— Start of DATA PROVIDED —

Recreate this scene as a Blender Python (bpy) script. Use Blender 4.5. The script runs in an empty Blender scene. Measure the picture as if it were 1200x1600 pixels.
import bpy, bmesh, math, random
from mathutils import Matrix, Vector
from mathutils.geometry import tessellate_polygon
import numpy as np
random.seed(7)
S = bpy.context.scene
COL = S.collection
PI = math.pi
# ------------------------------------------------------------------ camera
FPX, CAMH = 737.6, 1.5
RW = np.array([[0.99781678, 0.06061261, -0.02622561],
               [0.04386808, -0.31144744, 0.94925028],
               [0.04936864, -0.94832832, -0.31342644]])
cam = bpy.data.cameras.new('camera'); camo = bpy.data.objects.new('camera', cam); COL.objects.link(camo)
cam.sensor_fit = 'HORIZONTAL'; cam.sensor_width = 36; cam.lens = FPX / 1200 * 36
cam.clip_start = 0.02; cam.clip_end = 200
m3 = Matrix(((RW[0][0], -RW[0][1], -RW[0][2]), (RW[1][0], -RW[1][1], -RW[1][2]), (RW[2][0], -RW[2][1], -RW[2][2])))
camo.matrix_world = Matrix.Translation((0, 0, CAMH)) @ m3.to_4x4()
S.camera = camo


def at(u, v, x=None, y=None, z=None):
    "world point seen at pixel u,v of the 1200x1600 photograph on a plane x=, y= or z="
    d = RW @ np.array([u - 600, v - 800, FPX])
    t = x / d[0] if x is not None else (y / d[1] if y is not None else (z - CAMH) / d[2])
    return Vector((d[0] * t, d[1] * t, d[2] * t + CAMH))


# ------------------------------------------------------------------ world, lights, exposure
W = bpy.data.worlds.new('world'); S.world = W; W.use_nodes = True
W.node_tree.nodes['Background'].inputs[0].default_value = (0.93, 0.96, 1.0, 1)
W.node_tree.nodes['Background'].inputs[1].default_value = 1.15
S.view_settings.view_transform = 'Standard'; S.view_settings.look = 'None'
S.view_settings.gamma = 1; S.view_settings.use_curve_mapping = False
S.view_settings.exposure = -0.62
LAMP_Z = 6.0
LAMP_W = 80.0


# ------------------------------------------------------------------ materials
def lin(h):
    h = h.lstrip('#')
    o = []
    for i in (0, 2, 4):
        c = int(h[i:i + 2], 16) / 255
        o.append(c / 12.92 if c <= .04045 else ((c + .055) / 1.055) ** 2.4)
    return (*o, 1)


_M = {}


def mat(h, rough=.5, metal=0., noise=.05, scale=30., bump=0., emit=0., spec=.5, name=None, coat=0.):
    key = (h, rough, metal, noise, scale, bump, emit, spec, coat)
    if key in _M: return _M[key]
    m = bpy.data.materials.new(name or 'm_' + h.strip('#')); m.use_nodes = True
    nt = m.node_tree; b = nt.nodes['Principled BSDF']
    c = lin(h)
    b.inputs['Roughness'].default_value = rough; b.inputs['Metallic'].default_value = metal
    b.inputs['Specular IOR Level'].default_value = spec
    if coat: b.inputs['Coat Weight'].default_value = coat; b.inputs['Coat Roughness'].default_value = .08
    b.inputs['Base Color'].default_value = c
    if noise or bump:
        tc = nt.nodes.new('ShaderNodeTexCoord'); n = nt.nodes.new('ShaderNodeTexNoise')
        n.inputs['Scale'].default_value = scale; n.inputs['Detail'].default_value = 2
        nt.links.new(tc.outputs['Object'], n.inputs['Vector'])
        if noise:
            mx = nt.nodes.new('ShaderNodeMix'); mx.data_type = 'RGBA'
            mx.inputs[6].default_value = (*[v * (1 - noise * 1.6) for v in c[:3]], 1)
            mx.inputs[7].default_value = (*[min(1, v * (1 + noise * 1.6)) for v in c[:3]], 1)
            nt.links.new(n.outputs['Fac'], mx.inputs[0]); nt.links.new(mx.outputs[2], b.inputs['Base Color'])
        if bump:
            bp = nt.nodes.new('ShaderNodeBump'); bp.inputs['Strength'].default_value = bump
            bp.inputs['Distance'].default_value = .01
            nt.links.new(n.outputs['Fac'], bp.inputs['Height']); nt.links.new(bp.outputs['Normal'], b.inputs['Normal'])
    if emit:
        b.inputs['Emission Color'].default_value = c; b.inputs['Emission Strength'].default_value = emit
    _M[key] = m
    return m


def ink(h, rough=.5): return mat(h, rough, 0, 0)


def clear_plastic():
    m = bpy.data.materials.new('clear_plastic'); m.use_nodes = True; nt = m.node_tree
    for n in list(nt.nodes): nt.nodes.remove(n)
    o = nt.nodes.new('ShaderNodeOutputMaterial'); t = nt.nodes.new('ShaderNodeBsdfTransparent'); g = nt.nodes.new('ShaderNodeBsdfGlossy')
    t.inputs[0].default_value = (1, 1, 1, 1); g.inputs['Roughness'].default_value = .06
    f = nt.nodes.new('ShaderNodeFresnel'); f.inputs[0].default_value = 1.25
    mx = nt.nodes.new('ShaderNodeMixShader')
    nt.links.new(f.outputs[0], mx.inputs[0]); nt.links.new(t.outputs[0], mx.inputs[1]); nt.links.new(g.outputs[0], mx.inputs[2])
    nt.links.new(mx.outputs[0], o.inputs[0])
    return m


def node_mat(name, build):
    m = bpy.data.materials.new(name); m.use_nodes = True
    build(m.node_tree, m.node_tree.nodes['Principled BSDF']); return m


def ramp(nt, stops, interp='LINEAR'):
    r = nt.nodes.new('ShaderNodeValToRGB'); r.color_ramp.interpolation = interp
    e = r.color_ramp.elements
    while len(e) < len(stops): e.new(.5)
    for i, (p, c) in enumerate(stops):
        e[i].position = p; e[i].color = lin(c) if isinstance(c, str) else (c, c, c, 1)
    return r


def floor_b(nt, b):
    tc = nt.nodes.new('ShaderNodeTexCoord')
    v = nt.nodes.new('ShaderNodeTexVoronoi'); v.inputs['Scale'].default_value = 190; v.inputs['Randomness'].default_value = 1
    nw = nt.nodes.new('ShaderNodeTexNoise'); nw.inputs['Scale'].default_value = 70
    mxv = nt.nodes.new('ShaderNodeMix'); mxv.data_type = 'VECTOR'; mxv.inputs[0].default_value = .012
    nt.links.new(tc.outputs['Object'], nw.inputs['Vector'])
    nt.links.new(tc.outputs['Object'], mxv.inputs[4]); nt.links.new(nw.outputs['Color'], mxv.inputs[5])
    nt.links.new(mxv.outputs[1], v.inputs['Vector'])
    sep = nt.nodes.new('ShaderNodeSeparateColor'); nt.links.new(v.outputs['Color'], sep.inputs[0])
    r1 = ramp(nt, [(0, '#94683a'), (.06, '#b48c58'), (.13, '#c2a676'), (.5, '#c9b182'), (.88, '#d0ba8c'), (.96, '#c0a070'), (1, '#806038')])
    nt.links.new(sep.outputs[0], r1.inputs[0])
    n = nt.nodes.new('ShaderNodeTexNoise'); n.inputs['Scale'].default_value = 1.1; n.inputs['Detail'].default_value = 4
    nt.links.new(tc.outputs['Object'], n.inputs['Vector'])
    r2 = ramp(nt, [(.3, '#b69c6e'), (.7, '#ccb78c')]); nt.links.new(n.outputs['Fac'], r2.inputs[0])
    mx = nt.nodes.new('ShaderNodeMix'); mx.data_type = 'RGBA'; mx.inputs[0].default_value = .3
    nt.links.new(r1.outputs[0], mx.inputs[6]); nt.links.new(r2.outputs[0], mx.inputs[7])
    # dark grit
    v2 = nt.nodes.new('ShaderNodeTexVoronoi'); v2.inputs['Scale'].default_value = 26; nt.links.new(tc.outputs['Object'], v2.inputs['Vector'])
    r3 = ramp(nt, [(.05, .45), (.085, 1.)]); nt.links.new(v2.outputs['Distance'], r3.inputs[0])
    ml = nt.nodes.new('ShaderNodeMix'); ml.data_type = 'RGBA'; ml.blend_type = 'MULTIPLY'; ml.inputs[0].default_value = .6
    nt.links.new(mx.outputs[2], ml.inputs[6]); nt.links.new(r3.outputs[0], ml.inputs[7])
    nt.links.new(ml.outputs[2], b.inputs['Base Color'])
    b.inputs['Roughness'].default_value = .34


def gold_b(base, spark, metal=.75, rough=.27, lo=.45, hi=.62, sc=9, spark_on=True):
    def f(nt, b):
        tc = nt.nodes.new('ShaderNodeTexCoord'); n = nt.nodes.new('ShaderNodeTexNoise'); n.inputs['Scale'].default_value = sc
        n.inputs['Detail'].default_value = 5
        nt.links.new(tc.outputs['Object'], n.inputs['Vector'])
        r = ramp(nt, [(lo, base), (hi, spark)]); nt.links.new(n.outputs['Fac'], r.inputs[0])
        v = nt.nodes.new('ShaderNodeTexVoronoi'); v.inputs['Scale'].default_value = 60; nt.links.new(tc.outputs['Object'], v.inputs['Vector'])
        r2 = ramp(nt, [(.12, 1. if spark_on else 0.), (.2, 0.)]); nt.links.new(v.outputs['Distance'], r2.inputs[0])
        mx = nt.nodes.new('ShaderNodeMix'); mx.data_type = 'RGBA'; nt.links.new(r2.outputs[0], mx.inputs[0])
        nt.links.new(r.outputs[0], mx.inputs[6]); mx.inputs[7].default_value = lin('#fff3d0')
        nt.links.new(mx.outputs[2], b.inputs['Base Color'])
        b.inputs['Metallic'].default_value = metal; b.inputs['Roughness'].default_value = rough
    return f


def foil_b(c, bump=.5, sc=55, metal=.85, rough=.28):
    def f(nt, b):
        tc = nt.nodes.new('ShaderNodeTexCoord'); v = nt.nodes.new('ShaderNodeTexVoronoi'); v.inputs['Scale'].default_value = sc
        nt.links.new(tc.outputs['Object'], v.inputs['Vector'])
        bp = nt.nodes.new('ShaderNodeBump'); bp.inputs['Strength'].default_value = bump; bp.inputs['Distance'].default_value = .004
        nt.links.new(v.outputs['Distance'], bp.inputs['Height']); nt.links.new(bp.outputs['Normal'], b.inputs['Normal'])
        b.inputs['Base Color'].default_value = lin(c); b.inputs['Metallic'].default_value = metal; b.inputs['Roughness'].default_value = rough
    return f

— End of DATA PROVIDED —

→ SET PROBLEM:
Write down again the exact lines running from the beginning of the data to the line containing "return Vector((d[0] *", with both ends included.

→ EXERCISE ANSWER:
Recreate this scene as a Blender Python (bpy) script. Use Blender 4.5. The script runs in an empty Blender scene. Measure the picture as if it were 1200x1600 pixels.
import bpy, bmesh, math, random
from mathutils import Matrix, Vector
from mathutils.geometry import tessellate_polygon
import numpy as np
random.seed(7)
S = bpy.context.scene
COL = S.collection
PI = math.pi
# ------------------------------------------------------------------ camera
FPX, CAMH = 737.6, 1.5
RW = np.array([[0.99781678, 0.06061261, -0.02622561],
               [0.04386808, -0.31144744, 0.94925028],
               [0.04936864, -0.94832832, -0.31342644]])
cam = bpy.data.cameras.new('camera'); camo = bpy.data.objects.new('camera', cam); COL.objects.link(camo)
cam.sensor_fit = 'HORIZONTAL'; cam.sensor_width = 36; cam.lens = FPX / 1200 * 36
cam.clip_start = 0.02; cam.clip_end = 200
m3 = Matrix(((RW[0][0], -RW[0][1], -RW[0][2]), (RW[1][0], -RW[1][1], -RW[1][2]), (RW[2][0], -RW[2][1], -RW[2][2])))
camo.matrix_world = Matrix.Translation((0, 0, CAMH)) @ m3.to_4x4()
S.camera = camo


def at(u, v, x=None, y=None, z=None):
    "world point seen at pixel u,v of the 1200x1600 photograph on a plane x=, y= or z="
    d = RW @ np.array([u - 600, v - 800, FPX])
    t = x / d[0] if x is not None else (y / d[1] if y is not None else (z - CAMH) / d[2])
    return Vector((d[0] * t, d[1] * t, d[2] * t + CAMH))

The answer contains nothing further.